#### [Information provided]

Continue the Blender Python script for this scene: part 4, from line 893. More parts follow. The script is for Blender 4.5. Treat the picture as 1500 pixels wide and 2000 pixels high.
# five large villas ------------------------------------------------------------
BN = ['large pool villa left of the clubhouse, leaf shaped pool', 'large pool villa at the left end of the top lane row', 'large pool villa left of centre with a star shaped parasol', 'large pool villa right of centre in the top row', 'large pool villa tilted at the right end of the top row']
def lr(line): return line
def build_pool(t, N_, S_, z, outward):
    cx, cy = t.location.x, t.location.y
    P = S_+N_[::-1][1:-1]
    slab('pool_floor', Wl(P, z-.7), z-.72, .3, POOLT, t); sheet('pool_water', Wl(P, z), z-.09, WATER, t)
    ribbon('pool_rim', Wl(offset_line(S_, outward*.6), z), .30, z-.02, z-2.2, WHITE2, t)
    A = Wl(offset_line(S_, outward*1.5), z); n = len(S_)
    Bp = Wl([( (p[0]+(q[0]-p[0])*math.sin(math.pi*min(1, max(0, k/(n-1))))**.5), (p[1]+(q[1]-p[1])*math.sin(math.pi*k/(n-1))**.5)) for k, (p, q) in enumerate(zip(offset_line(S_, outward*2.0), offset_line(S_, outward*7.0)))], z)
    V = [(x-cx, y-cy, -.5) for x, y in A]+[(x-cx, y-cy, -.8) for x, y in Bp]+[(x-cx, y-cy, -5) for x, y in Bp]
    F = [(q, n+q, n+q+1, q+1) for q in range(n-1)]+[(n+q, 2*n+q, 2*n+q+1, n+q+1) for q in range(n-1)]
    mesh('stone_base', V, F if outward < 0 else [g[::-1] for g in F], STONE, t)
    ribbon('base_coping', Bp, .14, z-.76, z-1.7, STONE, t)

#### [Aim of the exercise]
Repeat every line of the data, exactly and in full.

#### [Problem solution]
Continue the Blender Python script for this scene: part 4, from line 893. More parts follow. The script is for Blender 4.5. Treat the picture as 1500 pixels wide and 2000 pixels high.
# five large villas ------------------------------------------------------------
BN = ['large pool villa left of the clubhouse, leaf shaped pool', 'large pool villa at the left end of the top lane row', 'large pool villa left of centre with a star shaped parasol', 'large pool villa right of centre in the top row', 'large pool villa tilted at the right end of the top row']
def lr(line): return line
def build_pool(t, N_, S_, z, outward):
    cx, cy = t.location.x, t.location.y
    P = S_+N_[::-1][1:-1]
    slab('pool_floor', Wl(P, z-.7), z-.72, .3, POOLT, t); sheet('pool_water', Wl(P, z), z-.09, WATER, t)
    ribbon('pool_rim', Wl(offset_line(S_, outward*.6), z), .30, z-.02, z-2.2, WHITE2, t)
    A = Wl(offset_line(S_, outward*1.5), z); n = len(S_)
    Bp = Wl([( (p[0]+(q[0]-p[0])*math.sin(math.pi*min(1, max(0, k/(n-1))))**.5), (p[1]+(q[1]-p[1])*math.sin(math.pi*k/(n-1))**.5)) for k, (p, q) in enumerate(zip(offset_line(S_, outward*2.0), offset_line(S_, outward*7.0)))], z)
    V = [(x-cx, y-cy, -.5) for x, y in A]+[(x-cx, y-cy, -.8) for x, y in Bp]+[(x-cx, y-cy, -5) for x, y in Bp]
    F = [(q, n+q, n+q+1, q+1) for q in range(n-1)]+[(n+q, 2*n+q, 2*n+q+1, n+q+1) for q in range(n-1)]
    mesh('stone_base', V, F if outward < 0 else [g[::-1] for g in F], STONE, t)
    ribbon('base_coping', Bp, .14, z-.76, z-1.7, STONE, t)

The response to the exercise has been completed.